The tiny Splash hatchback is cheap chic for those wanting a car smaller than a supermini

Suzuki is a company that loves its niches - small cars and four-wheel-drives to name but two. In fact, it loves them so much, it creates niches within niches. The Swift is somewhat smaller than much of its supermini competition, but is a consistent top-seller nevertheless. You'd think that would be enough for Suzuki to say it's happy and focus on that one model.

But no, Suzuki New Zealand also sells the Alto, a smaller-again city car. And in the hitherto-unseen market segment for those who want something very slightly larger than an Alto but very slightly smaller than a Swift, there's this: the Suzuki Splash.

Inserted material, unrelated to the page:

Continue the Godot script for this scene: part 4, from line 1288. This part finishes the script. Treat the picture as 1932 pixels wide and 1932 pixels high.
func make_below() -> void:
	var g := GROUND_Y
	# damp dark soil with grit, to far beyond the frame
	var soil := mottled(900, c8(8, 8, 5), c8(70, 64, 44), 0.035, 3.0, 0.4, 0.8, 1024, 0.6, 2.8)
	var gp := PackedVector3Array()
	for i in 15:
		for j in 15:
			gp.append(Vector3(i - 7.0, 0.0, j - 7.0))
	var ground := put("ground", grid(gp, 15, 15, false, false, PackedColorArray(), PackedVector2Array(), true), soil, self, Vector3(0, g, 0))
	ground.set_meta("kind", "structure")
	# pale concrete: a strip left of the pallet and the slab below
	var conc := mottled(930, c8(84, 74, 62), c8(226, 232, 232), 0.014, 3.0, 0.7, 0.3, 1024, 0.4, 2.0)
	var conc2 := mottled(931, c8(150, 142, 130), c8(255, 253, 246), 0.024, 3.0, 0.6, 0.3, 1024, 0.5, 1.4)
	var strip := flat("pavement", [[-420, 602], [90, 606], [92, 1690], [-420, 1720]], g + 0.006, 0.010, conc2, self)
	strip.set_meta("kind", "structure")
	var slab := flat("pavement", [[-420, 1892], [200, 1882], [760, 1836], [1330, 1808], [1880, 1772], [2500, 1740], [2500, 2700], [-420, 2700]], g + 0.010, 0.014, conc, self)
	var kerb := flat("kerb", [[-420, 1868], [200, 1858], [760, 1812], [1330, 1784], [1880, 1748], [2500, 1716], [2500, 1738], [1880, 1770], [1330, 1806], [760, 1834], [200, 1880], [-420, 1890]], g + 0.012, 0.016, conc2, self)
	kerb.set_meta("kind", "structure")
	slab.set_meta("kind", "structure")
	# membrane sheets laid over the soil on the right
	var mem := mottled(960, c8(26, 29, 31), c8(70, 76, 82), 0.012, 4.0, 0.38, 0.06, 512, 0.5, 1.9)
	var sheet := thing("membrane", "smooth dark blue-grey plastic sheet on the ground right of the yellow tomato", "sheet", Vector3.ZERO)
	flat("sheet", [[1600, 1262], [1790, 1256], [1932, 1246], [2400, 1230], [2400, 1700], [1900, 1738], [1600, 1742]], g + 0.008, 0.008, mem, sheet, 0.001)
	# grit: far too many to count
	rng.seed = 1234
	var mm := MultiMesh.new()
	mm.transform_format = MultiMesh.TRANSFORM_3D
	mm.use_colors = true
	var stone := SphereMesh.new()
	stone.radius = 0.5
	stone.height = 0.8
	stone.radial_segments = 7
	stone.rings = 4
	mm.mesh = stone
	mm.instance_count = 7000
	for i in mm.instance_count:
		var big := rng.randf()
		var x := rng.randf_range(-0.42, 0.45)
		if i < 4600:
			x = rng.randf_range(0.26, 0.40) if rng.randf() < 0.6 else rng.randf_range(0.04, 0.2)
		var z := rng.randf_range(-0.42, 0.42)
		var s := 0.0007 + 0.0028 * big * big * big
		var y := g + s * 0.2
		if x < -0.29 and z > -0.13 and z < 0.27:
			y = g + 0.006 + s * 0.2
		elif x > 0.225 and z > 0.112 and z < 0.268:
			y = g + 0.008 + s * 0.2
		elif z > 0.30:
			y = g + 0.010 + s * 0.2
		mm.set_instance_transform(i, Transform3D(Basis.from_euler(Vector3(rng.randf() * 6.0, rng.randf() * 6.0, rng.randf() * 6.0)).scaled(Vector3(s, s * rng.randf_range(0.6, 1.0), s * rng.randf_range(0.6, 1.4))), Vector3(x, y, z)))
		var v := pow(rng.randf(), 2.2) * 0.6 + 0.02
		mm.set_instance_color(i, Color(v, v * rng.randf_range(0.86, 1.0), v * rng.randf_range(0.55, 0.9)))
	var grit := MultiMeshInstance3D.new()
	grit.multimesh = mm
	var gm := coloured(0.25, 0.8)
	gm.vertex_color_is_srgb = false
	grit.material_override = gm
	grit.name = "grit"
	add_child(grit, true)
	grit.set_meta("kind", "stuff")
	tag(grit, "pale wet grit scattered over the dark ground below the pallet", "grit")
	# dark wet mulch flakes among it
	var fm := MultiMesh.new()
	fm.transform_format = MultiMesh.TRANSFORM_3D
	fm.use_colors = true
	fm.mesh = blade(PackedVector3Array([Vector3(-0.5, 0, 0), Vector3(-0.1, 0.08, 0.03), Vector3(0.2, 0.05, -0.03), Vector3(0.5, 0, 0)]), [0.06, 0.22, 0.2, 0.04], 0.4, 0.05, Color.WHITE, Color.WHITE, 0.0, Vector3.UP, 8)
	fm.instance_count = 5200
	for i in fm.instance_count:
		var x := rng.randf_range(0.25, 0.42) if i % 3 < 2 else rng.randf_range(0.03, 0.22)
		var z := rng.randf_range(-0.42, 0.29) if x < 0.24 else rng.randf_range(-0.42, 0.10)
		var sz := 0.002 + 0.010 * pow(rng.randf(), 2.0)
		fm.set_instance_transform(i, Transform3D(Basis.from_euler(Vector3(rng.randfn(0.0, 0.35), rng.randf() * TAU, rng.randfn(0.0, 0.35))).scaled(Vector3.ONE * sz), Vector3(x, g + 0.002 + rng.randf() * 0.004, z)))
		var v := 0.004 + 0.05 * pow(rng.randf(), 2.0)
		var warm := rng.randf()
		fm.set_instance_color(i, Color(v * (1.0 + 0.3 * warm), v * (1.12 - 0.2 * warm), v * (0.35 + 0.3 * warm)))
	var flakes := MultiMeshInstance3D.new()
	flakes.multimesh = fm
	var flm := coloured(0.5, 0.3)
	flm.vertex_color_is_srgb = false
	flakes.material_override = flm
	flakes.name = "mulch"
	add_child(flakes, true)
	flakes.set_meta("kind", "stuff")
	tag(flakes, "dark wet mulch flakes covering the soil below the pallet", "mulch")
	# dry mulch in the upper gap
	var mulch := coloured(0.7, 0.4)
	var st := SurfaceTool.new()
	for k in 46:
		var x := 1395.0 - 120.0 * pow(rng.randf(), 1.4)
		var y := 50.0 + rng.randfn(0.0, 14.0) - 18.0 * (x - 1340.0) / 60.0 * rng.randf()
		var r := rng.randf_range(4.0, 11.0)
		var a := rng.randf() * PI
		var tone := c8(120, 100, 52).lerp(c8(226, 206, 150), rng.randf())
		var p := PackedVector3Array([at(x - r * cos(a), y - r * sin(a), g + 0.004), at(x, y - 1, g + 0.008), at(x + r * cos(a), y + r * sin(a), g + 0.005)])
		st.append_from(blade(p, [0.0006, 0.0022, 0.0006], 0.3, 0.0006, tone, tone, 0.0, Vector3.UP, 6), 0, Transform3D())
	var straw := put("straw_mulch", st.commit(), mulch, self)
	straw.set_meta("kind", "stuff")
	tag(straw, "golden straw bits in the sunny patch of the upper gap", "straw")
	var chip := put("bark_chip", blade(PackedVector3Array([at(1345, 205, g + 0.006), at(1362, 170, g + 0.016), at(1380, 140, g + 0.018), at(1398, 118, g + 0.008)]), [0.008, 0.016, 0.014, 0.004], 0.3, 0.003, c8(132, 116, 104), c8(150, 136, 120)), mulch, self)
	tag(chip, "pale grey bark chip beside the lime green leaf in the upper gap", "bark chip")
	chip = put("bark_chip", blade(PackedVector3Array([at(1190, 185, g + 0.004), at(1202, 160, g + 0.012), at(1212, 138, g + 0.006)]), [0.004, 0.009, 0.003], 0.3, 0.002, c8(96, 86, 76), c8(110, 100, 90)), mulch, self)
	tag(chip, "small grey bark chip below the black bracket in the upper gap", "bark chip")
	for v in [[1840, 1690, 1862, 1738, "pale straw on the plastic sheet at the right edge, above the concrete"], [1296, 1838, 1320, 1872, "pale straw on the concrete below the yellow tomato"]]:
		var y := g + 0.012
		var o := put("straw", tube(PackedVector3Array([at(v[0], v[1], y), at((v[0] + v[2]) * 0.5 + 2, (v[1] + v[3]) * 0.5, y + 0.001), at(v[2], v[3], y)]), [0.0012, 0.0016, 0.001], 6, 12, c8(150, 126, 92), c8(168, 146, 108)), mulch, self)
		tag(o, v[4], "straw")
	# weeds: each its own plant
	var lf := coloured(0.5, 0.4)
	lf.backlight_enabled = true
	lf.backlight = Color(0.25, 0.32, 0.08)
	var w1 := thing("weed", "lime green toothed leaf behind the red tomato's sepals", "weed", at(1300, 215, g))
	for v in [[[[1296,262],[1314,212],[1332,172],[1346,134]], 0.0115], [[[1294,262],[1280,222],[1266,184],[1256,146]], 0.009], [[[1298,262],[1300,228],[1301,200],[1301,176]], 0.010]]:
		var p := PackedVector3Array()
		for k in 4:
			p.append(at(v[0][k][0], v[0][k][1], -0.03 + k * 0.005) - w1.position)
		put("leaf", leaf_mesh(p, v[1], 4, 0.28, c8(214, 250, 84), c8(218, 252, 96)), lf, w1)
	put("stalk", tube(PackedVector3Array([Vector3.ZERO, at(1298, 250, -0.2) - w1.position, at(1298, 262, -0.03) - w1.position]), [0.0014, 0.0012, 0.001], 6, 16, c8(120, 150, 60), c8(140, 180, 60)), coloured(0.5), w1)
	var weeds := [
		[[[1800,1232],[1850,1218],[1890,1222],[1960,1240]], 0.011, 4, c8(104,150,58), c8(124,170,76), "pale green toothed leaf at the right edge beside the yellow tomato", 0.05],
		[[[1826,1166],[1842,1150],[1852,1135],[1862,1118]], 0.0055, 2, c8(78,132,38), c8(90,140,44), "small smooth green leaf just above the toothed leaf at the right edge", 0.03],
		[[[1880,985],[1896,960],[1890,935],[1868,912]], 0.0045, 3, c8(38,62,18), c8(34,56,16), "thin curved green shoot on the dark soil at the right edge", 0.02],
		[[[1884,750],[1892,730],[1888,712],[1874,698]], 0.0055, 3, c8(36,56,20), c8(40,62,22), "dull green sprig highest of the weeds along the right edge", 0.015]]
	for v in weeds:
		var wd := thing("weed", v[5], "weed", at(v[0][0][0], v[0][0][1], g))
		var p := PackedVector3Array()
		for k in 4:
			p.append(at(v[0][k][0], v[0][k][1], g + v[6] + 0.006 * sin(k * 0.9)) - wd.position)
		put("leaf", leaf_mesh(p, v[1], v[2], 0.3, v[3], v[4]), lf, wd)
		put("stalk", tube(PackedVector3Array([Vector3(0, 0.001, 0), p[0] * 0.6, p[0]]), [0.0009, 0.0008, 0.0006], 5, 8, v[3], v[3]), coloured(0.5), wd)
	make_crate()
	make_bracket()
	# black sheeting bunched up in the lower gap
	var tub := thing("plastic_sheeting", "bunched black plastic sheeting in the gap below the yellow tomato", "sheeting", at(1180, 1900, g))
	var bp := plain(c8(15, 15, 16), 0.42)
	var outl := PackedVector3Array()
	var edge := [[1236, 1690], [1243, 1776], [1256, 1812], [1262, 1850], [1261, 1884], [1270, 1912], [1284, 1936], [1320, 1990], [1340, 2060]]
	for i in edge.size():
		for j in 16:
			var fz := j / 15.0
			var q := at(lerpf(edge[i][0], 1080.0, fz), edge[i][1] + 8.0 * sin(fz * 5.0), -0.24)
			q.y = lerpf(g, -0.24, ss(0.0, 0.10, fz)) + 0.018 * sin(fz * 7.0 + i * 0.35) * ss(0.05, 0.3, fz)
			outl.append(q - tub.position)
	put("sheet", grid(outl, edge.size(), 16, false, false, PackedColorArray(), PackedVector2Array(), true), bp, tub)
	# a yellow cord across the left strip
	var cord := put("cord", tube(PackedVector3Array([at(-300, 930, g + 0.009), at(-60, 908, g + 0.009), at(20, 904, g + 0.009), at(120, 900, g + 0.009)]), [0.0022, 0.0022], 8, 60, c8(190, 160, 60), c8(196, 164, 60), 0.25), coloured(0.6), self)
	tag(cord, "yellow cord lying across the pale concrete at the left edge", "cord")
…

I'd like to pretend I don't understand why this car exists, but in fact I do. It's not because there's a desperate need for a tiny hatchback that's priced in between the $17,250 Alto and $20,500 Swift (although that's exactly where the Splash sits, priced from $18,500).

In fact, it's all in the proportion. One of the great things about Swift is that it looks and feels sporty: the waistline is high, the roof low. Inside, you're enveloped in a driver-centred cabin. No wonder it provides such a good base for the Sport model.


The Splash is 75mm shorter than the Swift, but also 80mm taller.

These are not great differences in themselves, but when you put them together you end up with a vehicle that has a different sense of proportion. The Splash has much larger glass areas and a high H-point for the seats, which results in what the company claims is a walk-in cabin.

So if I understand my niches like I think I do, the Splash is only a bit smaller and cheaper than a Swift (in fact, our $21,500 Splash Limited test car overlaps the entry Swift on price), but a whole lot more suitable for a certain demographic for whom easy access, a high seating position and good visibility are key selling points. Nothing wrong with that.

Splash is a small car that fills a niche formerly occupied by a mini-people mover (the Wagon R many years ago) and once you understand that it makes more sense.

What's new, then? The previous-generation Splash was infamously one of the very few new passenger cars to lack electronic stability control. That's been rectified in the new model, which is one important tick. The 69kW/118Nm 1.2-litre engine has been slightly modified and the four-speed automatic version now achieves 5.7 litres per 100km in the Combined cycle.

Styling changes include a new bumper, grille and bonnet, plus trim changes. The top Limited model features keyless entry/start, more body-colour trim and 15-inch alloys.

Exciting it ain't. Nor do its intended buyers expect or want it to be. Aside from the obvious access and space virtues, the Splash does have a nicely put together interior (better than the Swift, I think) and vice-free chassis.

The 1.2-litre engine is perky enough and four-speed automatic is smooth. It would be smoother still with an extra ratio but that's probably asking a little too much of a car of this size, at this price level.

The Bottom Line

Splash will seem like cheap chic to a certain demographic. But if you don't want that high seating and extra visibility, it's only a short step up to the proper supermini class.